▶ Records for this exercise

_ _ _ _ _

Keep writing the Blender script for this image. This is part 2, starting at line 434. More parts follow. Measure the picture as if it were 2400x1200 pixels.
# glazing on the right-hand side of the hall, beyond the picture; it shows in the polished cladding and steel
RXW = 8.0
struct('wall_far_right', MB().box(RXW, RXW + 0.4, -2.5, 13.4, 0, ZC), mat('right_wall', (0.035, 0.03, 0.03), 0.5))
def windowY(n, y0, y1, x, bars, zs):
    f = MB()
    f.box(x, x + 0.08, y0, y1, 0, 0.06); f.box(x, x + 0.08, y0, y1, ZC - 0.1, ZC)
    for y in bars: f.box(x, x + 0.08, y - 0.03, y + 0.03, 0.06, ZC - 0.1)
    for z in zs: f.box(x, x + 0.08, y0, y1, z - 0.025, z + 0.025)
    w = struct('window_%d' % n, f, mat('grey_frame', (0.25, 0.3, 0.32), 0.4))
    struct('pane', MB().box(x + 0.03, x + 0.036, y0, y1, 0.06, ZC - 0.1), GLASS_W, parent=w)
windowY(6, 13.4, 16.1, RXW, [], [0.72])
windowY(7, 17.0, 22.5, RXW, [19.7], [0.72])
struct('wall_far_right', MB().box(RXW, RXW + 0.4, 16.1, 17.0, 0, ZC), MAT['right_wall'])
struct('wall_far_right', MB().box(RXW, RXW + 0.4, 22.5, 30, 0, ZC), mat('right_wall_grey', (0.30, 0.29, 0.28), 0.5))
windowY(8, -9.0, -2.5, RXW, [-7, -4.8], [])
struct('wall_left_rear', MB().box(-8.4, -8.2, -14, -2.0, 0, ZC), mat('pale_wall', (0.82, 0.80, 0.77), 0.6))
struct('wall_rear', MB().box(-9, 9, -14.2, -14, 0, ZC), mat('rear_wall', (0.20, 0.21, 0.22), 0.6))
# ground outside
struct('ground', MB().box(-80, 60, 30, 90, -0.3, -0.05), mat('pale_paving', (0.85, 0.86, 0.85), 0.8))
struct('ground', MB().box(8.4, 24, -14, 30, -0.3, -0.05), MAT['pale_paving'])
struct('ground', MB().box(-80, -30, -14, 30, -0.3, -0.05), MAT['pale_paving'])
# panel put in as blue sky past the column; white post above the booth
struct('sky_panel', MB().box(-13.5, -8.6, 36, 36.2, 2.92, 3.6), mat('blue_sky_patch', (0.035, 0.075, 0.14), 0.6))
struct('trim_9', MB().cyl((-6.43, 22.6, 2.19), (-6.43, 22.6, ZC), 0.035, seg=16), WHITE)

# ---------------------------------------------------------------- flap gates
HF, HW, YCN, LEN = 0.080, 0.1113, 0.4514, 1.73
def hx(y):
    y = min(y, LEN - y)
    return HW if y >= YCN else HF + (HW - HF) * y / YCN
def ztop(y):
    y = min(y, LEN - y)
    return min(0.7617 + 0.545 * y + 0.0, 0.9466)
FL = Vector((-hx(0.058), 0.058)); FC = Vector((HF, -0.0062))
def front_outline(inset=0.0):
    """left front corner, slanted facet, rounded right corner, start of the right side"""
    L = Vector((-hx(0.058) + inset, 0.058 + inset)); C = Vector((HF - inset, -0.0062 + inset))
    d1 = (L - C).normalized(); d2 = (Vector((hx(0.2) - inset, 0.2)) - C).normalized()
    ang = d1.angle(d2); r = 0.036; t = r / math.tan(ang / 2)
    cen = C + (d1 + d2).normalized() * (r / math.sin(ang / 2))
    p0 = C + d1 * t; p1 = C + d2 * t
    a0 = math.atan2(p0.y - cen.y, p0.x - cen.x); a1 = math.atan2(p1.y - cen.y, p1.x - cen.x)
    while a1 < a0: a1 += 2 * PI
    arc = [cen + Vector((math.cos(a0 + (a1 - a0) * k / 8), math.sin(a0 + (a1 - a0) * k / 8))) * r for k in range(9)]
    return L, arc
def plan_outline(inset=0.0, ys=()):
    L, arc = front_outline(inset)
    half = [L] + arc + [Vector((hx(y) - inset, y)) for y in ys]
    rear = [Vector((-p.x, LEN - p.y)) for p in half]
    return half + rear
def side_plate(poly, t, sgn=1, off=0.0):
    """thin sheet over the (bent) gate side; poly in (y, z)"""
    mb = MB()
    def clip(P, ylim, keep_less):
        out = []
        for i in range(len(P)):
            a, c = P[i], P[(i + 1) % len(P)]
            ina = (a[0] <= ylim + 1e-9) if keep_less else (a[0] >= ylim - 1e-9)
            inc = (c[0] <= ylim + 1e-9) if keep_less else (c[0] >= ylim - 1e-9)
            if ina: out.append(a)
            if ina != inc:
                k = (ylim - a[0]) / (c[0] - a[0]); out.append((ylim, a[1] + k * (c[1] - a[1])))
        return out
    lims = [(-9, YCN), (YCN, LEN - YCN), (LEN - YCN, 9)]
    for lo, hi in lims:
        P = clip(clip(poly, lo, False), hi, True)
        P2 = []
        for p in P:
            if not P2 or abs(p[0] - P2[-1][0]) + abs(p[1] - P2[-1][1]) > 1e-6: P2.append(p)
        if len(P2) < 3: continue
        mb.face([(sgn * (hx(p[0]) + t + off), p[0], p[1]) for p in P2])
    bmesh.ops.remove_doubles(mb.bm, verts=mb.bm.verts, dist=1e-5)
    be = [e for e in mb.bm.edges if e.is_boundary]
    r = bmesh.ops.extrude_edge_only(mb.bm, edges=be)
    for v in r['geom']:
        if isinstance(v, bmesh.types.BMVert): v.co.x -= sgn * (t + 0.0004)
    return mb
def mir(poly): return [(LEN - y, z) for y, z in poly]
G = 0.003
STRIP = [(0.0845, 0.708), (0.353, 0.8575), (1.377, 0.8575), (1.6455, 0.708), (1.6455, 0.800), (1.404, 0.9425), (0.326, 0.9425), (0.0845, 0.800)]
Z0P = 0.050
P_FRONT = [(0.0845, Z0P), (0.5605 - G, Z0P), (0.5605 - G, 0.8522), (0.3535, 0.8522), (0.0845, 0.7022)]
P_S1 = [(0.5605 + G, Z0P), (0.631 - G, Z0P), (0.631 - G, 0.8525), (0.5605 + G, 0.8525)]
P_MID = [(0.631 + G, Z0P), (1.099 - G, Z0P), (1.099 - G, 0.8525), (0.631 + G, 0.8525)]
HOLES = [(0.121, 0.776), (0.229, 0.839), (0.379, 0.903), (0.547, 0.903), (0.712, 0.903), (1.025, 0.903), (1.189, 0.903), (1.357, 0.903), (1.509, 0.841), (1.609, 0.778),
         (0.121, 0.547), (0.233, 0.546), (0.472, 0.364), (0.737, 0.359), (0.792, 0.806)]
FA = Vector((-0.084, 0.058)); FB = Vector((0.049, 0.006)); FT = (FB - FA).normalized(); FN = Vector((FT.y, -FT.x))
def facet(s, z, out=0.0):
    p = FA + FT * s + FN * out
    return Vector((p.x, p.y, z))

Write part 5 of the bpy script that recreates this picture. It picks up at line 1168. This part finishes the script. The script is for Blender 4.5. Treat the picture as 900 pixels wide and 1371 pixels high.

_ _ _ _ _

▶ Task
Please restate the records in full, word for word.

▶ Expected answer
Keep writing the Blender script for this image. This is part 2, starting at line 434. More parts follow. Measure the picture as if it were 2400x1200 pixels.
# glazing on the right-hand side of the hall, beyond the picture; it shows in the polished cladding and steel
RXW = 8.0
struct('wall_far_right', MB().box(RXW, RXW + 0.4, -2.5, 13.4, 0, ZC), mat('right_wall', (0.035, 0.03, 0.03), 0.5))
def windowY(n, y0, y1, x, bars, zs):
    f = MB()
    f.box(x, x + 0.08, y0, y1, 0, 0.06); f.box(x, x + 0.08, y0, y1, ZC - 0.1, ZC)
    for y in bars: f.box(x, x + 0.08, y - 0.03, y + 0.03, 0.06, ZC - 0.1)
    for z in zs: f.box(x, x + 0.08, y0, y1, z - 0.025, z + 0.025)
    w = struct('window_%d' % n, f, mat('grey_frame', (0.25, 0.3, 0.32), 0.4))
    struct('pane', MB().box(x + 0.03, x + 0.036, y0, y1, 0.06, ZC - 0.1), GLASS_W, parent=w)
windowY(6, 13.4, 16.1, RXW, [], [0.72])
windowY(7, 17.0, 22.5, RXW, [19.7], [0.72])
struct('wall_far_right', MB().box(RXW, RXW + 0.4, 16.1, 17.0, 0, ZC), MAT['right_wall'])
struct('wall_far_right', MB().box(RXW, RXW + 0.4, 22.5, 30, 0, ZC), mat('right_wall_grey', (0.30, 0.29, 0.28), 0.5))
windowY(8, -9.0, -2.5, RXW, [-7, -4.8], [])
struct('wall_left_rear', MB().box(-8.4, -8.2, -14, -2.0, 0, ZC), mat('pale_wall', (0.82, 0.80, 0.77), 0.6))
struct('wall_rear', MB().box(-9, 9, -14.2, -14, 0, ZC), mat('rear_wall', (0.20, 0.21, 0.22), 0.6))
# ground outside
struct('ground', MB().box(-80, 60, 30, 90, -0.3, -0.05), mat('pale_paving', (0.85, 0.86, 0.85), 0.8))
struct('ground', MB().box(8.4, 24, -14, 30, -0.3, -0.05), MAT['pale_paving'])
struct('ground', MB().box(-80, -30, -14, 30, -0.3, -0.05), MAT['pale_paving'])
# panel put in as blue sky past the column; white post above the booth
struct('sky_panel', MB().box(-13.5, -8.6, 36, 36.2, 2.92, 3.6), mat('blue_sky_patch', (0.035, 0.075, 0.14), 0.6))
struct('trim_9', MB().cyl((-6.43, 22.6, 2.19), (-6.43, 22.6, ZC), 0.035, seg=16), WHITE)

# ---------------------------------------------------------------- flap gates
HF, HW, YCN, LEN = 0.080, 0.1113, 0.4514, 1.73
def hx(y):
    y = min(y, LEN - y)
    return HW if y >= YCN else HF + (HW - HF) * y / YCN
def ztop(y):
    y = min(y, LEN - y)
    return min(0.7617 + 0.545 * y + 0.0, 0.9466)
FL = Vector((-hx(0.058), 0.058)); FC = Vector((HF, -0.0062))
def front_outline(inset=0.0):
    """left front corner, slanted facet, rounded right corner, start of the right side"""
    L = Vector((-hx(0.058) + inset, 0.058 + inset)); C = Vector((HF - inset, -0.0062 + inset))
    d1 = (L - C).normalized(); d2 = (Vector((hx(0.2) - inset, 0.2)) - C).normalized()
    ang = d1.angle(d2); r = 0.036; t = r / math.tan(ang / 2)
    cen = C + (d1 + d2).normalized() * (r / math.sin(ang / 2))
    p0 = C + d1 * t; p1 = C + d2 * t
    a0 = math.atan2(p0.y - cen.y, p0.x - cen.x); a1 = math.atan2(p1.y - cen.y, p1.x - cen.x)
    while a1 < a0: a1 += 2 * PI
    arc = [cen + Vector((math.cos(a0 + (a1 - a0) * k / 8), math.sin(a0 + (a1 - a0) * k / 8))) * r for k in range(9)]
    return L, arc
def plan_outline(inset=0.0, ys=()):
    L, arc = front_outline(inset)
    half = [L] + arc + [Vector((hx(y) - inset, y)) for y in ys]
    rear = [Vector((-p.x, LEN - p.y)) for p in half]
    return half + rear
def side_plate(poly, t, sgn=1, off=0.0):
    """thin sheet over the (bent) gate side; poly in (y, z)"""
    mb = MB()
    def clip(P, ylim, keep_less):
        out = []
        for i in range(len(P)):
            a, c = P[i], P[(i + 1) % len(P)]
            ina = (a[0] <= ylim + 1e-9) if keep_less else (a[0] >= ylim - 1e-9)
            inc = (c[0] <= ylim + 1e-9) if keep_less else (c[0] >= ylim - 1e-9)
            if ina: out.append(a)
            if ina != inc:
                k = (ylim - a[0]) / (c[0] - a[0]); out.append((ylim, a[1] + k * (c[1] - a[1])))
        return out
    lims = [(-9, YCN), (YCN, LEN - YCN), (LEN - YCN, 9)]
    for lo, hi in lims:
        P = clip(clip(poly, lo, False), hi, True)
        P2 = []
        for p in P:
            if not P2 or abs(p[0] - P2[-1][0]) + abs(p[1] - P2[-1][1]) > 1e-6: P2.append(p)
        if len(P2) < 3: continue
        mb.face([(sgn * (hx(p[0]) + t + off), p[0], p[1]) for p in P2])
    bmesh.ops.remove_doubles(mb.bm, verts=mb.bm.verts, dist=1e-5)
    be = [e for e in mb.bm.edges if e.is_boundary]
    r = bmesh.ops.extrude_edge_only(mb.bm, edges=be)
    for v in r['geom']:
        if isinstance(v, bmesh.types.BMVert): v.co.x -= sgn * (t + 0.0004)
    return mb
def mir(poly): return [(LEN - y, z) for y, z in poly]
G = 0.003
STRIP = [(0.0845, 0.708), (0.353, 0.8575), (1.377, 0.8575), (1.6455, 0.708), (1.6455, 0.800), (1.404, 0.9425), (0.326, 0.9425), (0.0845, 0.800)]
Z0P = 0.050
P_FRONT = [(0.0845, Z0P), (0.5605 - G, Z0P), (0.5605 - G, 0.8522), (0.3535, 0.8522), (0.0845, 0.7022)]
P_S1 = [(0.5605 + G, Z0P), (0.631 - G, Z0P), (0.631 - G, 0.8525), (0.5605 + G, 0.8525)]
P_MID = [(0.631 + G, Z0P), (1.099 - G, Z0P), (1.099 - G, 0.8525), (0.631 + G, 0.8525)]
HOLES = [(0.121, 0.776), (0.229, 0.839), (0.379, 0.903), (0.547, 0.903), (0.712, 0.903), (1.025, 0.903), (1.189, 0.903), (1.357, 0.903), (1.509, 0.841), (1.609, 0.778),
         (0.121, 0.547), (0.233, 0.546), (0.472, 0.364), (0.737, 0.359), (0.792, 0.806)]
FA = Vector((-0.084, 0.058)); FB = Vector((0.049, 0.006)); FT = (FB - FA).normalized(); FN = Vector((FT.y, -FT.x))
def facet(s, z, out=0.0):
    p = FA + FT * s + FN * out
    return Vector((p.x, p.y, z))

Write part 5 of the bpy script that recreates this picture. It picks up at line 1168. This part finishes the script. The script is for Blender 4.5. Treat the picture as 900 pixels wide and 1371 pixels high.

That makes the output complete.